Copy, in full, each line of the material that holds the word "parts".

=== RECORDS SHOWN ===

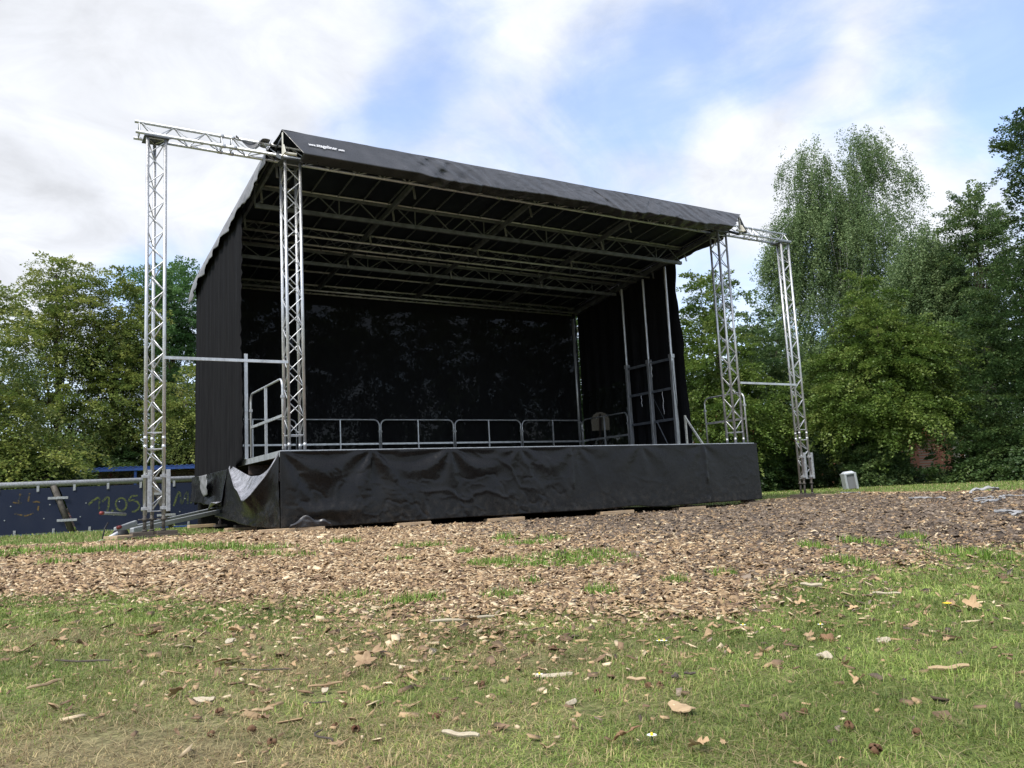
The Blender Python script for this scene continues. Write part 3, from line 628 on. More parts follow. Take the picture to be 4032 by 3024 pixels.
# posts, bars and side frame
def posts():
    m = MB(); m.tube([(-1.77, 0, 2.535), (0, 0, 2.54)], .001, 4); m = MB(); m.beam((-1.775, -.035, 2.535), (-.01, -.035, 2.54), .022, .045); m.build('spacer_bar', 'alu', stage, bevel=.003)
    m = MB(); m.beam((9.72, -.035, 2.48), (11.49, -.035, 2.48), .022, .045); m.build('spacer_bar', 'alu', stage, bevel=.003)
    for x, y, zt in ((9.72, 5.9, 5.1), (-.1, 5.9, 5.1)):
        m = MB(); m.tube([(x, y, DECK), (x, y, zt)], .033, 12); m.build('corner_post', 'alu', stage, True)
    m = MB(); m.beam((-.18, 1.92, DECK), (-.18, 1.92, 3.0), .06, .06, (0, 1, 0)); m.build('corner_post', 'alu', stage, bevel=.004)
    f = None
    for y, z in ((3.72, 5.45), (2.88, 5.5), (2.06, 5.6)):
        m = MB(); m.beam((9.74, y, DECK), (9.74, y, 3.45), .09, .075, (0, 1, 0)); m.tube([(9.74, y, 3.4), (9.74, y, z)], .032, 12)
        m.box((9.74, y, 3.42), (.11, .11, .09)); p = m.build('side_post', 'alu', stage, bevel=.004)
    for z in (1.93, 2.66, 3.36):
        for a, b in ((3.68, 2.92), (2.84, 2.1)):
            m = MB(); m.beam((9.74, a, z), (9.74, b, z), .04, .06); m.build('side_rung', 'alud', stage, bevel=.003)
    m = MB(); m.tube([(9.72, 2.7, 1.9), (9.72, 2.3, 1.2)], .012, 8); m.tube([(9.74, 2.86, 2.6), (9.7, 2.4, 1.9)], .004, 6); m.build('tension_rod', 'alud', stage)
    for y, z, l in ((2.42, 2.62, .55), (3.2, 2.62, .28), (2.75, 3.36, .35)):
        MB().tube([(9.70, y + .015 * math.sin(k * 1.7), z - l * k / 7) for k in range(8)], .006, 6).build('rope', 'white', stage, True)
    MB().tube([(9.70, 2.0 - .012 * k + .02 * math.sin(k), 3.3 - .3 * k) for k in range(8)], .008, 6).build('cable', 'black', stage, True)
    m = MB(); m.beam((9.8, 1.82, DECK), (9.8, 1.82, 1.98), .04, .04, (0, 1, 0)); m.beam((9.8, 1.84, 1.96), (9.8, 1.26, DECK + .02), .035, .04); m.build('corner_brace', 'cream', stage, bevel=.003)
    m = MB(); m.beam((9.97, 1.3, -.02), (9.97, 1.3, 1.12), .05, .06, (0, 1, 0)); m.build('side_leg', 'zinc', stage, bevel=.003)
posts()

def drawbar():
    a = np.array((-2.05, .85, .12)); b = np.array((-.12, 3.45, .36)); d = (b - a) / np.linalg.norm(b - a); s = np.array((d[1], -d[0], 0)) / np.hypot(d[0], d[1])
    m = MB()
    m.beam(a - s * .0, b, .045, .07); m.beam(a + d * .5 - s * .30, b + d * .6 - s * .4, .045, .06)
    db = m.build('drawbar', 'zinc', stage, bevel=.008)
    m = MB(); m.beam(a - d * .05, a + d * .3, .07, .085); m.beam(a - d * .05 - s * .25 + np.array((0, 0, .02)), a + d * .5 - s * .25 + np.array((0, 0, .06)), .06, .09); m.build('coupling_housing', 'zinc', db, bevel=.015)
    m = MB(); e = a - d * .2 - s * .1; m.tube([e, e - d * .42 + np.array((0, 0, -.07))], [.03, .022], 10); m.tube([e - d * .36 + np.array((0, 0, -.06)), e - d * .55 + np.array((0, 0, -.10))], [.032, .038], 10); m.build('tow_coupling', 'white', db, True)
    m = MB(); m.tube([e - d * .42 + np.array((0, 0, -.05)), e - d * .36 + np.array((0, 0, .10)), e - d * .28 + np.array((0, 0, .17))], .011, 8); m.build('coupling_lever', 'black', db, True)
    m = MB(); m.tube([e - s * .06 + np.array((0, 0, -.05)), e + s * .10 + np.array((0, 0, -.05))], .085, 16); m.build('jockey_wheel', 'black', db, True)
    h0 = a - d * .38 - s * .25 + np.array((0, 0, .30)); h1 = a + d * .55 - s * .45 + np.array((0, 0, .20)); m = MB(); m.tube([h0, h1], .022, 10); m.build('brake_lever', 'steel', db, True)
    m = MB(); m.tube([h0 - (h1 - h0) * .06, h0 + (h1 - h0) * .02], .025, 10); m.tube([a - d * .07 + np.array((0, 0, .06)) - s * .2, a - d * .0 + np.array((0, 0, .06)) - s * .2], .026, 12); m.build('red_cap', 'red', db, True)
drawbar()

# guard rails -----------------------------------------------------------------------------------------
def make_rail(L, label, round_both=True):
    root = thing('guard_rail', (0, 0, 0), label, 'railing', 'guard rails round the stage deck')
    r = .14; H = 1.10; t = .018; pts = [(0, 0, 0)]
    for k in range(7):
        a = math.pi - k * math.pi / 12; pts.append((r + r * math.cos(a), 0, H - r + r * math.sin(a)))
    for k in range(7):
        a = math.pi / 2 - k * math.pi / 12; pts.append((L - r + r * math.cos(a), 0, H - r + r * math.sin(a)))
    pts.append((L, 0, 0))
    MB().tube(pts, t, 10).build('rail_frame', 'alu', root, True)
    m = MB(); m.beam((t, 0, .53), (L - t, 0, .53), .03, .045); m.build('knee_rail', 'alu', root, bevel=.003)
    m = MB(); m.beam((L / 2, -.001, 0), (L / 2, -.001, H), .028, .042, (0, 1, 0)); m.build('mid_post', 'alu', root, bevel=.003)
    m = MB()
    for x in (0, L): m.box((x, 0, .82), (.055, .05, .05))
    m.build('clip', 'steel', root, bevel=.004)
    return root
R2 = make_rail(1.93, 'guard rail at the back of the deck, half hidden behind the left inner truss column')
R2.location = (1.93, 5.88, DECK)
def rail(lab, loc, rz, src=None):
    o = copy_tree(src or R2); o.location = loc; o.rotation_euler.z = rz; o['label'] = lab; return o
rail('guard rail at the back left corner of the deck behind the left front railing', (-.06, 5.88, DECK), 0)
rail('guard rail at the back of the deck, left of the two fully visible middle ones', (3.9, 5.88, DECK), 0)
rail('guard rail at the back of the deck, right of the two fully visible middle ones', (5.88, 5.88, DECK), 0)
rail('guard rail at the back right corner of the deck crossed by the round post', (7.86, 5.88, DECK), 0)
rail('guard rail on the right side of the deck beside the frame of square posts', (9.74, 3.84, DECK), math.pi / 2)
rail('guard rail at the front left of the deck beside the black side curtain', (-.12, -.1, DECK), math.pi / 2)
R1 = make_rail(1.18, 'short guard rail at the front right corner behind the inner truss column'); R1.location = (9.78, -.04, DECK); R1.rotation_euler.z = math.pi / 2

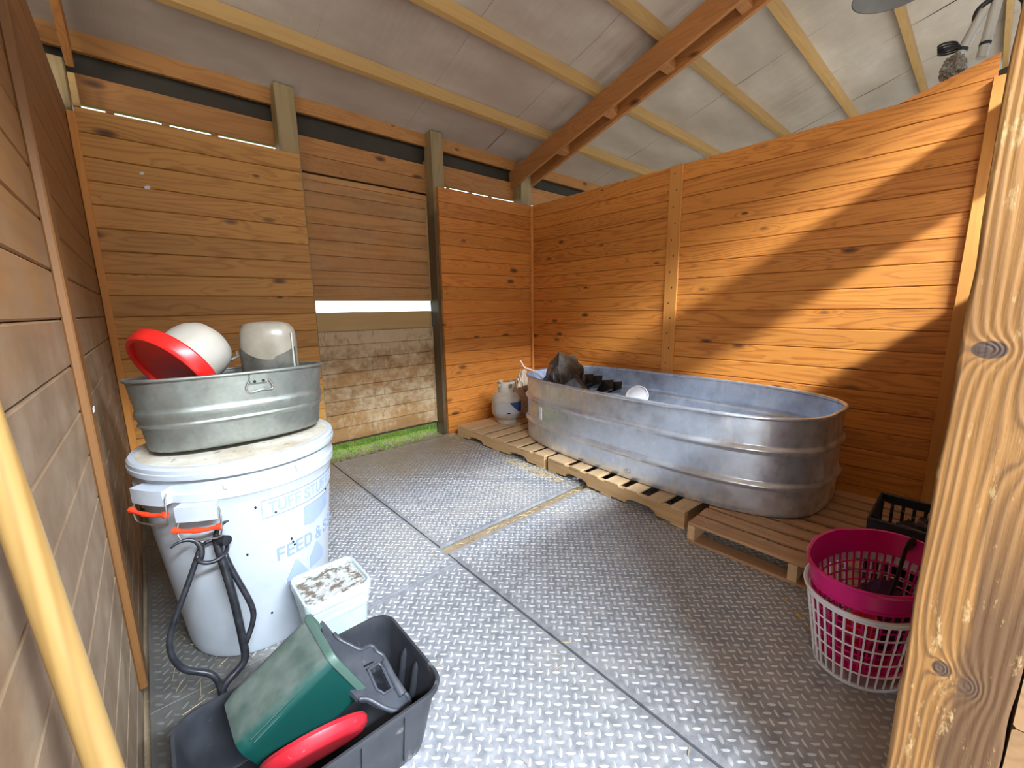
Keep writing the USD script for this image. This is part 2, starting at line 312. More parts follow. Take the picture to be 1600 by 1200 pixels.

===

ANSWER FOR THIS EXERCISE:
The Blender Python script for this scene continues. Write part 3, from line 628 on. More parts follow. Take the picture to be 4032 by 3024 pixels.
Keep writing the USD script for this image. This is part 2, starting at line 312. More parts follow. Take the picture to be 1600 by 1200 pixels.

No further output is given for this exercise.